Live long and prosper, indeed.
Kirk: Damn it Spock, goddamn it!
Spock: Captain, what I have done?
Kirk: What you have done is betrayed every man on the ship.
Spock: Worse, I have betrayed you. I do not expect you to forgive me.
Kirk: Forgive you? I ought to knock you on your goddamned ass.
Spock: If you think it would help?
This mean that Master Spock’s personae he uses when visiting Plant Earth, Zachary Quinto, is also gay, though as Quinto, Spock has refused to discuss his preference for men in the past. But has acted pretty gay in an off-Broadway production of Tony Kushner’s Angels in America at the Signature Theater in New York, playing Louis, the gay word-processing court employee with lofty political critiques and a lover dying of AIDS, who he cheats on with a closeted Mormon, and more recently on TV in he new sci/fi series, American Horror Story.
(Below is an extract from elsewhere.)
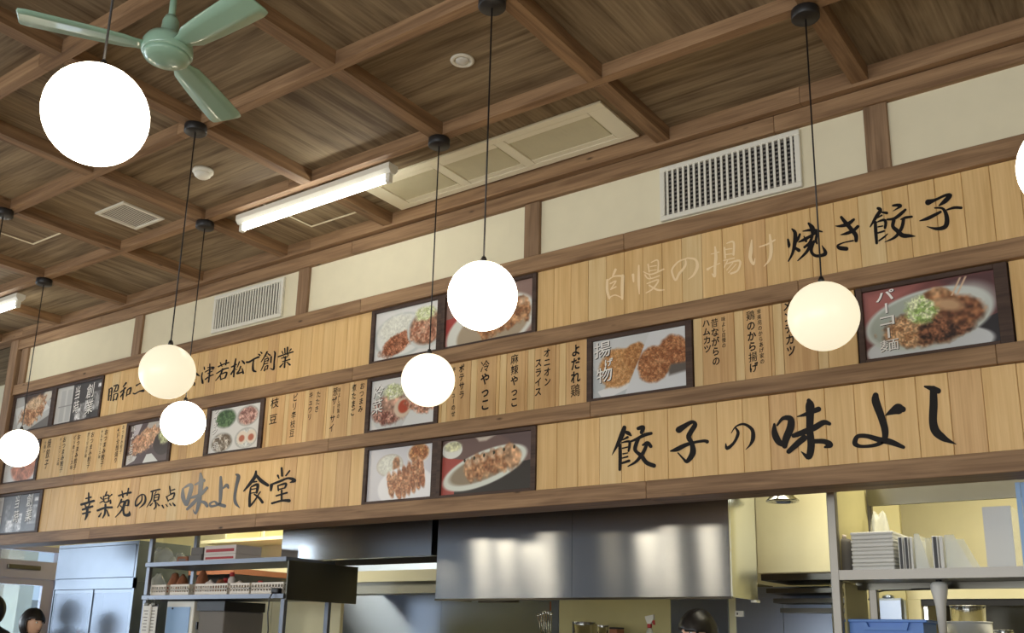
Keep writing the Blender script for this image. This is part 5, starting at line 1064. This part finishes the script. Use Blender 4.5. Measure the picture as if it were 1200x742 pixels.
# ------------------------------------------------------------------ people
def person(loc, face, H_, label, top, hair_mat, lean=0.0, bun=False, arm=.35, cap=None):
    """one skinned body; face = heading in degrees; H_ = standing height"""
    r = empty('person', loc, label, 'person', rz=math.radians(face)); k = H_/1.7
    # local axes: +y is forward
    J = {'pel': (0, 0, .93, .125), 'wst': (0, .01+lean*.3, 1.08, .115), 'chs': (0, .0+lean*.7, 1.28, .135), 'nk0': (0, lean, 1.43, .075), 'nk': (0, .015+lean*1.1, 1.49, .052), 'hd': (0, .02+lean*1.15, 1.54, .05)}
    E_ = [('pel', 'wst'), ('wst', 'chs'), ('chs', 'nk0'), ('nk0', 'nk'), ('nk', 'hd')]
    for s_, n_ in ((-1, 'l'), (1, 'r')):
        J['sh'+n_] = (.18*s_, lean, 1.38, .062); J['el'+n_] = (.24*s_, .04+lean, 1.12, .045); J['wr'+n_] = (.20*s_, .04+arm+lean, 1.06+.02*s_, .03); J['hp'+n_] = (.19*s_, .12+arm+lean, 1.04+.02*s_, .032)
        J['hip'+n_] = (.10*s_, 0, .86, .095); J['kn'+n_] = (.11*s_, .02, .48, .062); J['an'+n_] = (.11*s_, -.01, .09, .042); J['to'+n_] = (.12*s_, .15, .04, .036)
        E_ += [('nk0', 'sh'+n_), ('sh'+n_, 'el'+n_), ('el'+n_, 'wr'+n_), ('pel', 'hip'+n_), ('hip'+n_, 'kn'+n_), ('kn'+n_, 'an'+n_), ('an'+n_, 'to'+n_), ('wr'+n_, 'hp'+n_)]
        for f_ in range(5):
            q = 'f%d%s' % (f_, n_); o_ = (f_-2)*.016 if f_ else -.034*s_*0-.04; ln_ = (.05, .075, .085, .078, .062)[f_]
            bx, by, bz = J['hp'+n_][:3]; J[q] = (bx+o_*s_, by+ln_*.6+.01, bz-.005, .0095); J[q+'t'] = (bx+o_*s_*1.05, by+ln_, bz-.03, .008); E_ += [('hp'+n_, q), (q, q+'t')]
    names = list(J); me = bpy.data.meshes.new('body'); me.from_pydata([tuple(c*k for c in J[n][:3]) for n in names], [(names.index(p), names.index(q)) for p, q in E_], [])
    o = bpy.data.objects.new('body', me); COL.objects.link(o); o.parent = r
    o.modifiers.new('skin', 'SKIN'); sv = me.skin_vertices[0].data if me.skin_vertices else None
    if sv is None:
        bm = bmesh.new(); bm.from_mesh(me); bm.verts.layers.skin.verify(); bm.to_mesh(me); bm.free(); sv = me.skin_vertices[0].data
    for i, n in enumerate(names): sv[i].radius = (J[n][3]*k, J[n][3]*k*(.75 if n in ('chs', 'wst', 'pel') else 1)); sv[i].use_root = (n == 'pel')
    sb = o.modifiers.new('sub', 'SUBSURF'); sb.levels = 2; sb.render_levels = 2; me.materials.append(top)
    # head: shaped ellipsoid with nose, jaw, eyes, mouth and ears
    hc = Vector((0, .03+lean*1.3, 1.615))*k
    bm = bmesh.new(); bmesh.ops.create_uvsphere(bm, u_segments=32, v_segments=24, radius=1)
    for v in bm.verts:
        x, y, z = v.co; w = 1 - .28*max(0, -z-.2)*(1 if z < -.2 else 0)
        yy = y*.098; xx = x*.076*w; zz_ = z*.118
        if y > .2:
            nose = math.exp(-((x/.16)**2))*math.exp(-(((z+.12)/.22)**2)); yy += .022*nose
            yy += .008*math.exp(-((x/.3)**2))*math.exp(-(((z+.55)/.12)**2)); yy -= .008*math.exp(-(((abs(x)-.38)/.18)**2))*math.exp(-(((z-.08)/.14)**2))
        v.co = hc+Vector((xx, yy, zz_))*k
    hm = bpy.data.meshes.new('head'); bm.to_mesh(hm); bm.free(); hm.polygons.foreach_set('use_smooth', [True]*len(hm.polygons)); h_ = link_mesh('head', hm, M['skin']); h_.parent = r
    for s_ in (-1, 1):
        q = MB().lathe((hc.x+s_*.029*k, hc.y+.079*k, hc.z+.01*k), [(.002*k, -.010*k), (.011*k, -.004*k), (.012*k, .0), (.008*k, .007*k), (.002*k, .009*k)], 12, axis='y').build('eye', M['eye']); q.parent = r
        q = MB().lathe((hc.x+s_*.029*k, hc.y+.0885*k, hc.z+.01*k), [(.0055*k, 0), (.003*k, .0012*k)], 10, axis='y').build('iris', M['hair']); q.parent = r
        q = MB().tube([(hc.x+s_*.075*k, hc.y-.005*k, hc.z+.022*k), (hc.x+s_*.086*k, hc.y-.012*k, hc.z+.012*k), (hc.x+s_*.084*k, hc.y-.008*k, hc.z-.012*k), (hc.x+s_*.074*k, hc.y, hc.z-.03*k)], [.007*k, .011*k, .010*k, .005*k], 8).build('ear', M['skin']); q.parent = r
    q = MB().tube([(hc.x-.022*k, hc.y+.082*k, hc.z-.060*k), (hc.x, hc.y+.09*k, hc.z-.061*k), (hc.x+.022*k, hc.y+.082*k, hc.z-.060*k)], [.002*k, .005*k, .002*k], 8).build('mouth', M['lip']); q.parent = r
    # hair: shell over the crown, back and sides, open at the face
    bm = bmesh.new(); bmesh.ops.create_uvsphere(bm, u_segments=48, v_segments=32, radius=1)
    kill = [v for v in bm.verts if (v.co.y > .30 and v.co.z < .10+.10*v.co.x+.04*math.sin(11*v.co.x)) or v.co.z < -.72]
    bmesh.ops.delete(bm, geom=kill, context='VERTS')
    for v in bm.verts:
        x, y, z = v.co; st = 1+.012*math.sin(34*math.atan2(x, y+.3))+.015*math.sin(9*x+4*z); part = .05*math.exp(-((x+.15)/.05)**2) if z > .3 else 0
        v.co = hc+Vector((x*.088*st, y*.112*st-.006, z*.131*st+.004-part*.12))*k
    hm = bpy.data.meshes.new('hair'); bm.to_mesh(hm); bm.free(); hm.polygons.foreach_set('use_smooth', [True]*len(hm.polygons)); h_ = link_mesh('hair', hm, hair_mat); h_.parent = r
    sd = h_.modifiers.new('thick', 'SOLIDIFY'); sd.thickness = .012*k; sd.offset = 1
    if bun:
        q = MB().lathe((hc.x, hc.y-.10*k, hc.z+.01*k), [(.01*k, -.03*k), (.03*k, -.018*k), (.034*k, 0), (.028*k, .02*k), (.008*k, .03*k)], 16).build('hair_bun', hair_mat); q.parent = r
    return r
def head_at(u, vtop, Y, H_): p = at(u, vtop, Y); return p
p = at(825, 715, 4.55)
pw = person((p.x, 4.55, 0), 160, p.z/1.755*1.7, 'kitchen worker with black hair, only the top of the head visible under the hood', M['cloth_w'], M['hair'], lean=.02)
print('worker H', p.z)
p = at(34, 713, 4.40); print('left person', p)
person((p.x, 4.40, 0), -75, p.z/1.755*1.7, 'person with short dark hair bending in front of the glazed door', M['cloth_d'], M['hair'], lean=.03)
p = at(2, 698, 4.40)
person((p.x-.05, 4.40, 0), 100, p.z/1.755*1.7, 'person in dark clothes cut off by the lower left edge', M['cloth_d'], M['hair'], lean=.02)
Quinto announced his homosexuality during an interview in New York Magazine, while promoting his film Margin Call, a financial-crisis thriller in which he co-stars alongside Kevin Spacey, Stanley Tucci, and Jeremy Irons . . . wait! Kevin Spacey?
Ouch!
That must be a bit uncomfortable. Time to seek out a few final frontiers yourself there Kevin?
Stry said:
Although I wasn’t a real big fan of the last Star Trek movie – the one with Pine as Kirk and Quinto as Spock – probably because they sort of rewrote the original Star Trek historyline (they destroyed Vulcan, dammit) – I do think that both actors are fine, fine, fine. It would interesting, if there is going to a Star Trek 2 (in this latest incarnation), if the storyline played up the gay (or male on male) aspect between them a bit more prominently.
dropdeadguys said:
I understand they are planning another movie, it will be interesting to see if Quinto forces them to add a bit of gay awarness to the film, that’s something the franchise has refused to do to date. Or is that stardate.